Print the whole listing exactly.

>> start COLLECTED DATA

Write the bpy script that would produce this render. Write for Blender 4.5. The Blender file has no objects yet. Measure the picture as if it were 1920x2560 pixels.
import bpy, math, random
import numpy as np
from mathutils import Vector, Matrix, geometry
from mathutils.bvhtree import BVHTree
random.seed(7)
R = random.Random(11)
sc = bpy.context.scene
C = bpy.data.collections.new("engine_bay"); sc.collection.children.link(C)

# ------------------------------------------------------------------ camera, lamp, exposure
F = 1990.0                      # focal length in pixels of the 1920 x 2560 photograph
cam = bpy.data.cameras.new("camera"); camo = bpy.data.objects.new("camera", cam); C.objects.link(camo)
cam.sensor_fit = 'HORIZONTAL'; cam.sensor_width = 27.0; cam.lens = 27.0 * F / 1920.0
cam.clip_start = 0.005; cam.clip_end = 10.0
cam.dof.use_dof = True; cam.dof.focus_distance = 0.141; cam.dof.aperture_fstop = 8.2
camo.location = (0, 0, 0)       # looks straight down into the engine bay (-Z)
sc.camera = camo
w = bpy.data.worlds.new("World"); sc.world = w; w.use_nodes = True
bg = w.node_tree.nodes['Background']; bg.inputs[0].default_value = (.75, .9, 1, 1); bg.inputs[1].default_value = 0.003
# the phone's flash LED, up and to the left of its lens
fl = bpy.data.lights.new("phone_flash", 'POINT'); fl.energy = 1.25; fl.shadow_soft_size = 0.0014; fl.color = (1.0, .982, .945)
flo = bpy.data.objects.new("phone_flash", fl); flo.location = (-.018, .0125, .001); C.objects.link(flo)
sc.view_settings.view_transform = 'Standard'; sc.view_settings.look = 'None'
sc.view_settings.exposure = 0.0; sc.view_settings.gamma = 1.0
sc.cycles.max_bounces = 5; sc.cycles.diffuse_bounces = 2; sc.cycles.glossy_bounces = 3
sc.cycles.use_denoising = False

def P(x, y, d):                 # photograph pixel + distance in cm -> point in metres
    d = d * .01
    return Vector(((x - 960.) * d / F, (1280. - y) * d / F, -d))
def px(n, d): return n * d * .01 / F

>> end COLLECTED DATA

**THE RESULT**
Write the bpy script that would produce this render. Write for Blender 4.5. The Blender file has no objects yet. Measure the picture as if it were 1920x2560 pixels.
import bpy, math, random
import numpy as np
from mathutils import Vector, Matrix, geometry
from mathutils.bvhtree import BVHTree
random.seed(7)
R = random.Random(11)
sc = bpy.context.scene
C = bpy.data.collections.new("engine_bay"); sc.collection.children.link(C)

# ------------------------------------------------------------------ camera, lamp, exposure
F = 1990.0                      # focal length in pixels of the 1920 x 2560 photograph
cam = bpy.data.cameras.new("camera"); camo = bpy.data.objects.new("camera", cam); C.objects.link(camo)
cam.sensor_fit = 'HORIZONTAL'; cam.sensor_width = 27.0; cam.lens = 27.0 * F / 1920.0
cam.clip_start = 0.005; cam.clip_end = 10.0
cam.dof.use_dof = True; cam.dof.focus_distance = 0.141; cam.dof.aperture_fstop = 8.2
camo.location = (0, 0, 0)       # looks straight down into the engine bay (-Z)
sc.camera = camo
w = bpy.data.worlds.new("World"); sc.world = w; w.use_nodes = True
bg = w.node_tree.nodes['Background']; bg.inputs[0].default_value = (.75, .9, 1, 1); bg.inputs[1].default_value = 0.003
# the phone's flash LED, up and to the left of its lens
fl = bpy.data.lights.new("phone_flash", 'POINT'); fl.energy = 1.25; fl.shadow_soft_size = 0.0014; fl.color = (1.0, .982, .945)
flo = bpy.data.objects.new("phone_flash", fl); flo.location = (-.018, .0125, .001); C.objects.link(flo)
sc.view_settings.view_transform = 'Standard'; sc.view_settings.look = 'None'
sc.view_settings.exposure = 0.0; sc.view_settings.gamma = 1.0
sc.cycles.max_bounces = 5; sc.cycles.diffuse_bounces = 2; sc.cycles.glossy_bounces = 3
sc.cycles.use_denoising = False

def P(x, y, d):                 # photograph pixel + distance in cm -> point in metres
    d = d * .01
    return Vector(((x - 960.) * d / F, (1280. - y) * d / F, -d))
def px(n, d): return n * d * .01 / F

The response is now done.